By Special to OMC   Published Aug 07, 2006 at 2:27 PM
The thunder and lightning were no match for Brian Smith and Jamie Whitmore as the pair survived a storm, ensuing mud bath, and a collection of hard charging world-class competitors en route to winning the second annual Nissan Xterra Midwest Championship pro titles Sunday at the Milwaukee Lakefront.

The XTERRA creed that "Mother Nature is your toughest competitor" rang true once again.  After several days of beautiful weather along Milwaukee’s scenic lakefront, a fast moving storm rolled through McKinley Beach just a half-hour before the scheduled 8:30 a.m. start. It dumped an inch of rain on the city in the span of a couple hours, creating treacherously slippery conditions on the dirt and muddy bike trails.  More to the point, the mud was flying all over the place, and right in the riders’ eyes.  The predicament, where glasses that will get covered in mud and you can't see or don't wear them and the mud goes straight in your eye.  Either way, you can't see. To make matters worse, it clogged up the tires and nobody could use their brakes.

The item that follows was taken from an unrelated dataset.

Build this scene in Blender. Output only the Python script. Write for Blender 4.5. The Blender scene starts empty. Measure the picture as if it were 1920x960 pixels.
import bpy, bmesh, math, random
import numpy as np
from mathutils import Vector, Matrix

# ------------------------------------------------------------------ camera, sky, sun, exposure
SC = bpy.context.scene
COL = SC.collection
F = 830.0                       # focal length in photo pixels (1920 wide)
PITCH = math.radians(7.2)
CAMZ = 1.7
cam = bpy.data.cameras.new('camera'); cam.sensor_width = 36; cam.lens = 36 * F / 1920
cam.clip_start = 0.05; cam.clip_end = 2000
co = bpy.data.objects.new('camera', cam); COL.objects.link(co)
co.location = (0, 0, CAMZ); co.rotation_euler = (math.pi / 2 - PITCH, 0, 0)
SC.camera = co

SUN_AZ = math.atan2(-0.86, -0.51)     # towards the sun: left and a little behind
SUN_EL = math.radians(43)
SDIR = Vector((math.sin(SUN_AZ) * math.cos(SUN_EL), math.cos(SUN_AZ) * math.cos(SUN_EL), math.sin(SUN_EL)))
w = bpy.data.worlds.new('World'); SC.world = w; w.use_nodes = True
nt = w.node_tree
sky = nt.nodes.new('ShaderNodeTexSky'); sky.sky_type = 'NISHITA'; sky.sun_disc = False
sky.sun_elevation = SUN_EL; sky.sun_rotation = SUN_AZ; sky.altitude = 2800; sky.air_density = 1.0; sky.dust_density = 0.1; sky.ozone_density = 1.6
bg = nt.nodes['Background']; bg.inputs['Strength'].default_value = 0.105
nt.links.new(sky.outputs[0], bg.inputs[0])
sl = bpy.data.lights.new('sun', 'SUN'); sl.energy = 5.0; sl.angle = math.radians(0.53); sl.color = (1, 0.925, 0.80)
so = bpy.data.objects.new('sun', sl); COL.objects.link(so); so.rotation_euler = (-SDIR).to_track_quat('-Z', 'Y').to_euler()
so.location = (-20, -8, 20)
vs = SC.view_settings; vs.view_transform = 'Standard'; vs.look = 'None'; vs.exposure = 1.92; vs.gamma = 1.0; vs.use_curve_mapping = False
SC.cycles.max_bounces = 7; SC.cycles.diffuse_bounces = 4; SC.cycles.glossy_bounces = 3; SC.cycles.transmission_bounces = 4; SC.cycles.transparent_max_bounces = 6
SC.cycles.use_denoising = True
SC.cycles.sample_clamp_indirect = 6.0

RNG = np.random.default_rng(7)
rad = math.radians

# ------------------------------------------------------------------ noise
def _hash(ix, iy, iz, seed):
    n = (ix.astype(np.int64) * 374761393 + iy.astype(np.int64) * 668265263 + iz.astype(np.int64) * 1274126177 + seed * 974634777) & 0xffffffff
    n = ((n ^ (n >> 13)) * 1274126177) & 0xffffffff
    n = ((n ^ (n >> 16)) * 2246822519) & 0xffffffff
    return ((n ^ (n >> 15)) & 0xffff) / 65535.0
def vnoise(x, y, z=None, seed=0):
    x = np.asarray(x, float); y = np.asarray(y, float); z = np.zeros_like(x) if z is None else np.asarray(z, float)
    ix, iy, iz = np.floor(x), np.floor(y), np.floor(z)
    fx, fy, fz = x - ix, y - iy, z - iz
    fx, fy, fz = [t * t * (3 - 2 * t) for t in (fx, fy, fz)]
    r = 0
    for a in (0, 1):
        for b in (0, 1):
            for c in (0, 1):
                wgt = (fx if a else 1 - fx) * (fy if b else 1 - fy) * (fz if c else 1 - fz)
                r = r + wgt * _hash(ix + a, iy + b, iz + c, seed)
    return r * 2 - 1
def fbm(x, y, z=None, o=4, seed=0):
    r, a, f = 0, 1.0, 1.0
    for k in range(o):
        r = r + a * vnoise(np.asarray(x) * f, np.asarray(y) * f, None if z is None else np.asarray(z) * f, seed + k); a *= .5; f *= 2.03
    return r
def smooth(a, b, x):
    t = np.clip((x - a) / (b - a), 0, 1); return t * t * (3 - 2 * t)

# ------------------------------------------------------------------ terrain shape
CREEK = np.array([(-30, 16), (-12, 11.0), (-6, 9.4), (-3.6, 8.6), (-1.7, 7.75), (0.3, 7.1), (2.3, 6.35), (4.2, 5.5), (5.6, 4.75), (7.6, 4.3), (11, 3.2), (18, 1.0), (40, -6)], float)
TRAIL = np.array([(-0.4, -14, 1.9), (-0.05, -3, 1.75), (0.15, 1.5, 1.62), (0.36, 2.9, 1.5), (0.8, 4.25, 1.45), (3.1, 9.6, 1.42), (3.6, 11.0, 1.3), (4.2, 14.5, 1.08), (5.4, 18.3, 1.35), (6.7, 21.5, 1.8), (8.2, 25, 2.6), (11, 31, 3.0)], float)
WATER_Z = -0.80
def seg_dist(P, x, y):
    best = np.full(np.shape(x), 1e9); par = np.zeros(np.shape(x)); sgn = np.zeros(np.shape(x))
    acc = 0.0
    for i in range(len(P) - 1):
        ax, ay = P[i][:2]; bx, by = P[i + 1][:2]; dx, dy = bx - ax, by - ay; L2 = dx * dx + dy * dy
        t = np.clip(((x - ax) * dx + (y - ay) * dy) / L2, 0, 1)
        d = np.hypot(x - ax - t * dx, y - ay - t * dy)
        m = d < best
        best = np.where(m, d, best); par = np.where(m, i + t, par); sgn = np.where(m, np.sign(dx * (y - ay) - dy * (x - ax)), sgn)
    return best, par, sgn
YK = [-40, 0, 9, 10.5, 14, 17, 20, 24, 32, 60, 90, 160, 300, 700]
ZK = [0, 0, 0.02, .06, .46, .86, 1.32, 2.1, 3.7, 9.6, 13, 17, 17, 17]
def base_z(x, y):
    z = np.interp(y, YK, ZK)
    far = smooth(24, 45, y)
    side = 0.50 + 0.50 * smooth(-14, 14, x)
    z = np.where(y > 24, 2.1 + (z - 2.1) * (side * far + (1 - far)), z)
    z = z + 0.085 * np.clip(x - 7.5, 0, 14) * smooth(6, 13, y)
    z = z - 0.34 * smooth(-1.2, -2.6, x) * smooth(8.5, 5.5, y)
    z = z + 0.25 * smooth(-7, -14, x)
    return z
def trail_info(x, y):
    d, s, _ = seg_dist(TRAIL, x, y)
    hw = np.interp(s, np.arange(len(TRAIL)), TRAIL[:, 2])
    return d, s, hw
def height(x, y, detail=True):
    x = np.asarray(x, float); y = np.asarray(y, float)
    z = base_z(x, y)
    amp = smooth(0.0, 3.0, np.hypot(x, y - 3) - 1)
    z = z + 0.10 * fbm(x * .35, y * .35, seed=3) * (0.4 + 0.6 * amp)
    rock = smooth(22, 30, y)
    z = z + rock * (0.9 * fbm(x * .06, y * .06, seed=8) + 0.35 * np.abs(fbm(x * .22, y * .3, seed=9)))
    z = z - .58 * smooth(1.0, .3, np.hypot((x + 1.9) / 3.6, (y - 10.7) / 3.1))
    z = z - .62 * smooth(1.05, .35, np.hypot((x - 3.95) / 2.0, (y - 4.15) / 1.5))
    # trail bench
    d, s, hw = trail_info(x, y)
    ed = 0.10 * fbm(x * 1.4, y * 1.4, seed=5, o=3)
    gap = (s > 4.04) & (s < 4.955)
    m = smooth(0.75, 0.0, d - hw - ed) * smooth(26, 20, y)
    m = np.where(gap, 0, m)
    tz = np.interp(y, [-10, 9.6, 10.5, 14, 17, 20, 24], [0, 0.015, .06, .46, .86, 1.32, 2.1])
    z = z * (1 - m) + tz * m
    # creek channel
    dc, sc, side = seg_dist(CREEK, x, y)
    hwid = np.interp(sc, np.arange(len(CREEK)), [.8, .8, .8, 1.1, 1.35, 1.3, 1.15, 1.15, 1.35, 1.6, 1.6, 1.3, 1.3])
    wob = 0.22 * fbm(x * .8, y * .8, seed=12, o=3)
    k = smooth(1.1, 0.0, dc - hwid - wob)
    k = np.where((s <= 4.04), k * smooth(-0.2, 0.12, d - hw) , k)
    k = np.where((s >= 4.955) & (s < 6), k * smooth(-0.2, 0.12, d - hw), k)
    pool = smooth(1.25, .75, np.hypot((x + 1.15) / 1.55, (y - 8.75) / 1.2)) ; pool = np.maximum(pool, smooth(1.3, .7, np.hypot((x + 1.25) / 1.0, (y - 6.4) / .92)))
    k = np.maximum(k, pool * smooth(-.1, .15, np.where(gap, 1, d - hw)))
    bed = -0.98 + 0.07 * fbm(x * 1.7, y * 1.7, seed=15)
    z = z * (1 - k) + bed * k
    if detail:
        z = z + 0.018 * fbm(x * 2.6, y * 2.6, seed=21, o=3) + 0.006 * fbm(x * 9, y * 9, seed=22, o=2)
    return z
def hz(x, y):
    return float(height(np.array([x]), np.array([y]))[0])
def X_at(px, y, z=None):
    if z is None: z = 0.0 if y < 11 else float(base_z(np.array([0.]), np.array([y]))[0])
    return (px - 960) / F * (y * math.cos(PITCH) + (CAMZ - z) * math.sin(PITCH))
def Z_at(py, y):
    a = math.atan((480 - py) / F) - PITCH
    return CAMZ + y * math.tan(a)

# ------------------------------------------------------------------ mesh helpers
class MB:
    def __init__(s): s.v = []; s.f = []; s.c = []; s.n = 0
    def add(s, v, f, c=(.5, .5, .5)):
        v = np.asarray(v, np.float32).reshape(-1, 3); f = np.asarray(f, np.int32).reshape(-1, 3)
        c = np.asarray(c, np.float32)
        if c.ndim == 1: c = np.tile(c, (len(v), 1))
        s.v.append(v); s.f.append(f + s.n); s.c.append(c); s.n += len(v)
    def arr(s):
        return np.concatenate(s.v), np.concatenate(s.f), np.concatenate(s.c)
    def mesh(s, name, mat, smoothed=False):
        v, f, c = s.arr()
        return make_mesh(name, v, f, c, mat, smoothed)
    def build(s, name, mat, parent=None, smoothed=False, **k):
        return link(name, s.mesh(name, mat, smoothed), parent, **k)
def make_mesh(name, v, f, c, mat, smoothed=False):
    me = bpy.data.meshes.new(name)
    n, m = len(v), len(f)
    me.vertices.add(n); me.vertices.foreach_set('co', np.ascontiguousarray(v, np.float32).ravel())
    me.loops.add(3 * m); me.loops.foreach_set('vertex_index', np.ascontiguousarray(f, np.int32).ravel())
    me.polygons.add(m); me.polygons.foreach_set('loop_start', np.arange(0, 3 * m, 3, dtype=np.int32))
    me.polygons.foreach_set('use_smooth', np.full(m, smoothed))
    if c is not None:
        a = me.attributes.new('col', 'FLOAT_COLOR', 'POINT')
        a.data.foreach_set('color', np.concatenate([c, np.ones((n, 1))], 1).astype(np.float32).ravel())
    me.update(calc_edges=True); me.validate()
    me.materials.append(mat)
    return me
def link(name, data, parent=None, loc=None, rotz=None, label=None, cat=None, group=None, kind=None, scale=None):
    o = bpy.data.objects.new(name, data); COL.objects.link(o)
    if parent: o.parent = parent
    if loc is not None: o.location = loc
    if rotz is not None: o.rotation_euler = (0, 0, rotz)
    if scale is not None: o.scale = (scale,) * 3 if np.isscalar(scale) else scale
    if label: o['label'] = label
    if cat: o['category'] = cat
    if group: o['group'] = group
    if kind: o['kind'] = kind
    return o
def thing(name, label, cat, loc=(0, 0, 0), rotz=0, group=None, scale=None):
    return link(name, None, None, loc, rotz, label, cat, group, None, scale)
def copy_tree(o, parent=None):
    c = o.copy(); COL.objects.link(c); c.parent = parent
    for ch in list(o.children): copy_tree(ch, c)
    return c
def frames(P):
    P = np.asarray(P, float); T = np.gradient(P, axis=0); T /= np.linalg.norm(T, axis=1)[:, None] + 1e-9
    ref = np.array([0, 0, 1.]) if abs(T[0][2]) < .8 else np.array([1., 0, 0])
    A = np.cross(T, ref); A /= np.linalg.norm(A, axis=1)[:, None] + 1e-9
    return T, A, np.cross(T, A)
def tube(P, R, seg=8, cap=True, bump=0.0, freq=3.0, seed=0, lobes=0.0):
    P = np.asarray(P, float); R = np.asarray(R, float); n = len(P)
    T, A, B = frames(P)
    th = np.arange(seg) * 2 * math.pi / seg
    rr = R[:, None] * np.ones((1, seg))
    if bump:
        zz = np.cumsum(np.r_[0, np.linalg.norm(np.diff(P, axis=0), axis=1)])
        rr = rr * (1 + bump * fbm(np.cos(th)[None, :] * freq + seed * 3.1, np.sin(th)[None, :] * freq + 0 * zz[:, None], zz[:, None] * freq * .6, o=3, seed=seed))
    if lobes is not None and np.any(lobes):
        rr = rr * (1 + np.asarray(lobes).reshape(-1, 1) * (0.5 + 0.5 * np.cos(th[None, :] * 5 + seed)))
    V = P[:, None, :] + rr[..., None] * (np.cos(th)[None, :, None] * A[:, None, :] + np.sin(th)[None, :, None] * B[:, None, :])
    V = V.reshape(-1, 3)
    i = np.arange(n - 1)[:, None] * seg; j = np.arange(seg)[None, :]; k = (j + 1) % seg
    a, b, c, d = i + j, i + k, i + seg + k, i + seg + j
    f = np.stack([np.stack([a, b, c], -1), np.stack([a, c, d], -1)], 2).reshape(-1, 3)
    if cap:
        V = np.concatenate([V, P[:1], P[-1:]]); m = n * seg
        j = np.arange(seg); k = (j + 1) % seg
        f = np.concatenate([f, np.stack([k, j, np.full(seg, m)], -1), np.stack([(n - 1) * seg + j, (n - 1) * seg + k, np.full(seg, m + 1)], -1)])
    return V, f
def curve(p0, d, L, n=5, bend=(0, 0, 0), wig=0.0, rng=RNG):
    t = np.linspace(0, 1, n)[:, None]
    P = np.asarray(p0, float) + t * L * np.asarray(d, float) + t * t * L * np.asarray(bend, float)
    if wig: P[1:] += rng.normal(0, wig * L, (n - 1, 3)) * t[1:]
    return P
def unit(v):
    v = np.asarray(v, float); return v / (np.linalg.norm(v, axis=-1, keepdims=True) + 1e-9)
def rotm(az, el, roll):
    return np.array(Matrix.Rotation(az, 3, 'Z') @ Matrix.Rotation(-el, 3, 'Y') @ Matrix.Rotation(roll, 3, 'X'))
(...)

"Close your eyes and hope you don't hit a tree," was how Melissa Thomas explained the situation, followed by "It was epic!"

The booms and bolts of lightening near the swim beach caused the first leg of the event to be cancelled for safety reasons.  The decision was a no-brainer, and taken in stride by the 400-plus participants who swapped out their goggles for trail running shoes.  The swim was replaced by a flat two-mile out-and-back run over a combination of sand and sidewalk.

Not having a swim and adding hard driving rain completely changed the dynamics of the race.  It gave an edge to racers that don't normally swim well while taking valuable time away from the strong swimmers.  Based on the results, no one benefited more than XTERRA up-and-comer Brian Smith.

Through the first three championship races of 2006, Smith got out of the water and onto the bike nine minutes (Temecula), six minutes (Pelham), and five minutes (Richmond) behind the swim leader Brent McMahon, which meant he'd have to weave his way through as many as 150 riders to get to the front. This time, he went out onto the bike with the lead pack.  Smith’s mountain biking skills rival those of the great Conrad Stoltz and once he passed the suffering XTERRA World Champ halfway through the first of two muddy laps, it was all over.

"I've never done a duathlon before, but I have some background in running and my cycling is as good as its been all season," said Smith, who ran cross-country for Western State College and has been a NORBA XC Pro since 2001.  "Starting with the run I just wanted to stay in contact with the leaders because I knew it was going to be a pack ride out of transition.  Everyone was in contact until half way through the first lap before things started splitting up.  Dom (Dominic Gillen) wiped out right in front of me and then I got up on Conrad who was having issues.  I went by him and didn't have anybody in sight the rest of the way."

That’s because Smith posted the fastest bike split by more than a minute over Andrew Noble.  He has, in fact, had the fastest or second-fastest-behind-Conrad bike split in all four races this year.  It’s Smith’s first big XTERRA win (his previous best finish was fifth at Alabama) and vaults him from No. 7 to No. 3 in the XTERRA U.S. Pro Series standings.

"It’s an unbelievable feeling," said Smith. "It still hasn't sunk in yet, really.  And I love Milwaukee. It’s my fist time here and it’s one of the coolest towns with a great atmosphere, great course, and great people.  It’s been a fun, fun time."

The runner-up, the 40-year-old Noble, also had something to smile about.  He had the best first run, the second-best bike, and the sixth best second run for his best showing of the year and fourth straight top-five finish. Not surprising at all for the 1996 Duathlon World Champ, but awfully impressive.

"I'm having a good year, training well and trying not to get too old," joked Noble, who is now in second behind McMahon in the Pro Series.  

Tires. Tires. Tires.

"Tire selection makes all the difference and people laughed at my selection but they were the best thing out there," said Whitmore, who won her second straight title in the U.S. Series on Michelin sprints -- a narrow tire -- that "doesn't clump up with mud and has more clearance when the wheel goes through where the frame is."

"I was laughing at Jamie’s choice of tires but she was riding really well," said the gracious runner-up Melanie McQuaid. "I had too fat a tire that just turned into a big slider."

The Jamie-Melanie battle was in strong form for this one, as they ran the first two miles to start the race side-by-side then traded leads through most of the bike.  The key moment seemed to be McQuaid’s last of three crashes.

"I was trying to get rid of Jamie in the forest and was too aggressive, went over the bars and hit my head on a rock and it hurt; I was in pain, and riding slow after that. I should have slowed down and relaxed," she said.

The win put Whitmore 20 points ahead of McQuaid in the XTERRA Pro Series with just two races left -- the Mountain Championship in Ogden, Utah on Aug. 19 and the finale in Nevada on Oct. 1.